The study addresses the challenge of realizing practical unimolecular FETs by integrating a covalently tethered Ru-DAE molecular channel with graphene electrodes and an ultrathin high-k dielectric back-gate, achieving strong gate coupling and mitigating short-channel effects. The high on/off ratio (>10³) directly responds to prior limitations of single-molecule transistors. Dual-gated functionality—electrical gating and reversible photoisomerization—adds reconfigurability and control complexity for advanced circuit functions. Mechanistically, theory and experiment concur that for Ru-oDAE, gate-induced upward shifts of the p-HOMO toward the graphene Fermi level drive a transition from off-resonant to resonant transport, producing large conductance changes at relatively low gate voltages. The graphene electrodes further facilitate gating through their density-of-states characteristics, increasing conducting modes under gate bias. These results demonstrate that judicious molecular design (controlling conjugation and orbital alignment) combined with dielectric engineering can produce high-performance, solid-state single-molecule FETs compatible with integrated architectures.

This work demonstrates rare, high-performance FET behavior at the single-molecule level in a solid-state platform, integrating both electrical gating and reversible photoswitching within a single Ru-DAE molecular device. The combination of graphene electrodes and ultrathin high-k HfO2/Al2O3 dielectrics enables strong gate coupling, low leakage, and on/off ratios exceeding three orders of magnitude. The mechanistic insights into gate-tuned orbital alignment provide design rules for future molecular FETs. These advances suggest a pathway from laboratory demonstrations to scalable, ultraminiaturized, multifunctional molecular electronic circuits beyond Moore’s law. Future research may target room-temperature operation, further reduction of device-to-device variability, alternative molecular kernels with tailored orbital energetics, and integration into larger circuit architectures.

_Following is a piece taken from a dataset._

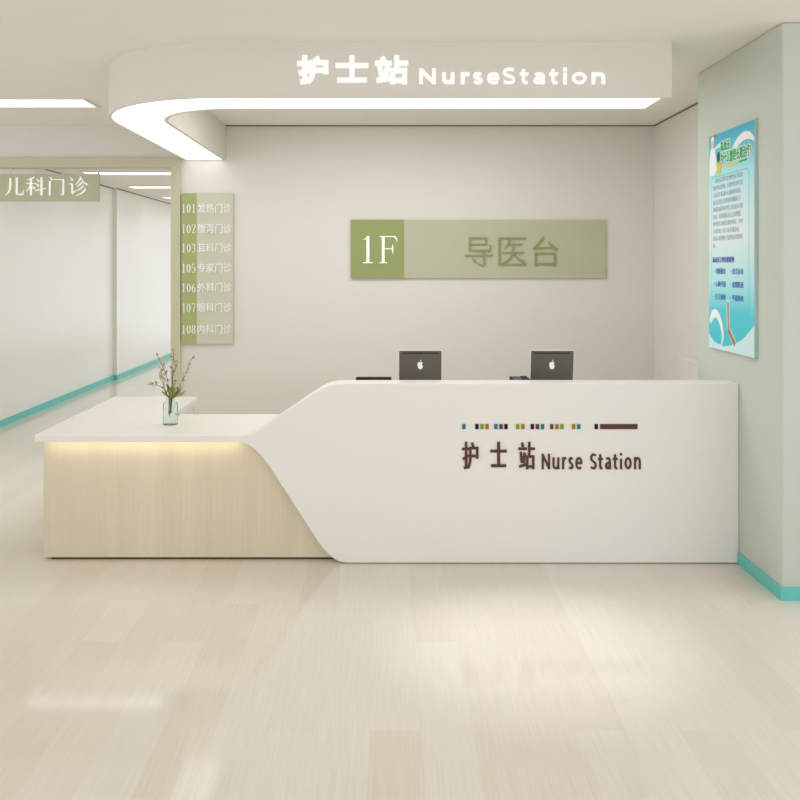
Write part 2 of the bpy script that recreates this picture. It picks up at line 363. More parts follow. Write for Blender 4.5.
def dilate_text(bm, body, mx, u0, u1, v0, v1, depth, r, d0=0.0):
    """heavier text: shifted copies of the same outline"""
    for k in range(9):
        a = k*math.pi/4; rr = r if k < 8 else 0
        t = text_bm(body, 0, 0.05); fit(t, u0+r, u1-r, v0+r, v1-r, depth, d0)
        for v in t.verts: v.co.x += rr*math.cos(a); v.co.y += rr*math.sin(a); v.co.z += k*.00004
        merge(bm, t, mx)
    return bm

def tube(bm, pts, rads, n=7):
    P = [Vector(p) for p in pts]; prev = None
    for i, p in enumerate(P):
        d = (P[min(i+1,len(P)-1)]-P[max(i-1,0)]).normalized()
        s = d.orthogonal().normalized() if abs(d.x) > .9 else d.cross(Vector((1,0,0))).normalized(); q = d.cross(s)
        c = [bm.verts.new(p+(s*math.cos(2*math.pi*k/n)+q*math.sin(2*math.pi*k/n))*rads[i]) for k in range(n)]
        if prev:
            for k in range(n): bm.faces.new((prev[k], prev[(k+1)%n], c[(k+1)%n], c[k]))
        else: bm.faces.new(c[::-1])
        prev = c
    bm.faces.new(prev); return bm
def lathe(bm, prof, cx, cy, n=32):
    prev = None
    for r, z in prof:
        if r < 1e-6: c = [bm.verts.new((cx, cy, z))]
        else: c = [bm.verts.new((cx+r*math.cos(2*math.pi*k/n), cy+r*math.sin(2*math.pi*k/n), z)) for k in range(n)]
        if prev:
            for k in range(n):
                if len(prev) == 1: bm.faces.new((prev[0], c[k], c[(k+1)%n]))
                elif len(c) == 1: bm.faces.new((prev[k], c[0], prev[(k+1)%n]))
                else: bm.faces.new((prev[k], prev[(k+1)%n], c[(k+1)%n], c[k]))
        prev = c
    return bm
def rrect(u0, u1, v0, v1, r, n=5):
    out = []
    for cx, cy, a0 in ((u1-r,v1-r,0),(u0+r,v1-r,90),(u0+r,v0+r,180),(u1-r,v0+r,270)):
        for k in range(n+1):
            a = math.radians(a0+90*k/n); out.append((cx+r*math.cos(a), cy+r*math.sin(a)))
    return out
def ell(cx, cy, rx, ry, n=20): return [(cx+rx*math.cos(2*math.pi*k/n), cy+ry*math.sin(2*math.pi*k/n)) for k in range(n)]

# ------------------------------------------------------------------ the setting
H = 3.115            # main ceiling
YB = 8.04            # back wall
XR = 2.52            # right wall behind the counter
XC = 2.14            # left face of the pillar
PY0, PY1 = 4.635, 5.89
XL, HC = -4.30, 3.03  # corridor wall, corridor ceiling
OX0, OX1, OZ = -4.42, -1.907, 2.81   # outer edge of the opening's frame
YE = 21.0
struct('floor', bx(-7.0, 4.2, -3.5, YE+.1, -0.12, 0), M['floor'])
struct('ceiling', bx(-7.0, 4.2, -3.5, YB, H, H+.12), M['ceiling'])
struct('ceiling_corridor', bx(XL-.2, OX1+.2, YB+.12, YE+.1, HC, HC+.12), M['ceiling'])
b = BM(); box(b, OX1, XR+.1, YB, YB+.12, 0, H); box(b, OX0, OX1, YB, YB+.12, OZ, H); box(b, -7.0, OX0, YB, YB+.12, 0, H)
struct('wall_back', b, M['wall'])
struct('wall_right', bx(XR, XR+.12, PY1, YB, 0, H), M['wall'])
b = BM(); box(b, XC, 4.2, PY0, PY1, 0, H, bev=0.012)
struct('wall_pillar', b, M['pillar'])
b = BM(); box(b, XL-.12, XL, YB+.12, 13.6, 0, HC); box(b, XL-.12, XL+.06, 13.6, YE, 0, HC)
struct('wall_corridor_left', b, M['corridor'])
b = BM(); box(b, -2.0, -1.88, YB+.12, 9.0, 0, HC); box(b, -2.0, -1.88, 9.0, YE, 0, .3); box(b, -2.0, -1.88, 9.0, YE, HC-.3, HC)  # unseen side of the corridor, opened to let light onto the left wall
struct('wall_corridor_right', b, M['corridor'])
b = BM()
for k in range(7): box(b, -1.97, -1.91, 9.0+k*1.98, 9.06+k*1.98, .3, HC-.3)
struct('added_window_1', b, M['frame_metal'])  # added window bars, out of view, in the opening that brightens the corridor
BH = 0.075
b = BM(); box(b, XL, XL+.014, YB+.12, 13.6, 0, BH); box(b, XL, XL+.075, 13.586, 13.6, 0, BH); box(b, XL+.06, XL+.075, 13.6, YE, 0, BH)
struct('baseboard_corridor', b, M['teal'])
b = BM(); prism(b, [(XC-.012,5.19),(XC-.012,PY0-.012),(4.1,PY0-.012),(4.1,PY0),(XC,PY0),(XC,5.19)], 0, BH-.004, MU(0))
struct('baseboard_pillar', b, M['teal'])
b = BM(); box(b, XL, XL+.01, YB+.12, 13.6, HC-.012, HC); box(b, XL+.06, XL+.07, 13.6, YE, HC-.012, HC)
struct('trim_corridor', b, M['gap'])
b = BM(); box(b, OX1, XR, YB-.012, YB, 0, BH); box(b, XR-.012, XR, PY1, YB-.012, 0, BH)
struct('baseboard_back', b, M['teal'])
struct('trim_back', bx(-1.488, XR, YB-.01, YB, H-.009, H), M['gap'])
struct('trim_right', bx(XR-.01, XR, PY1, YB-.01, H-.009, H), M['gap'])
# olive frame around the corridor opening
b = BM(); fw = 0.09
box(b, OX1-fw, OX1, YB-.03, YB+.15, 0, OZ-fw); box(b, OX0, OX1, YB-.03, YB+.15, OZ-fw, OZ); box(b, OX0, OX0+fw, YB-.03, YB+.15, 0, OZ-fw)
struct('trim_opening', b, M['frame'])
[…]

• Device-to-device variability: Atomic-scale variations at the solid gate–dielectric–electrode interfaces lead to quantitative differences in on/off ratios and FET parameters among devices.
• Operating conditions: Measurements were conducted under vacuum at 80 K; room-temperature performance and environmental stability are not established here.
• Sample size: While FET behavior was demonstrated in 9 working devices, broader statistical validation and yield metrics are not provided.
• Specificity of molecular state: The strongest FET behavior hinges on the Ru-oDAE isomer; performance depends on achieving and maintaining the targeted isomeric state.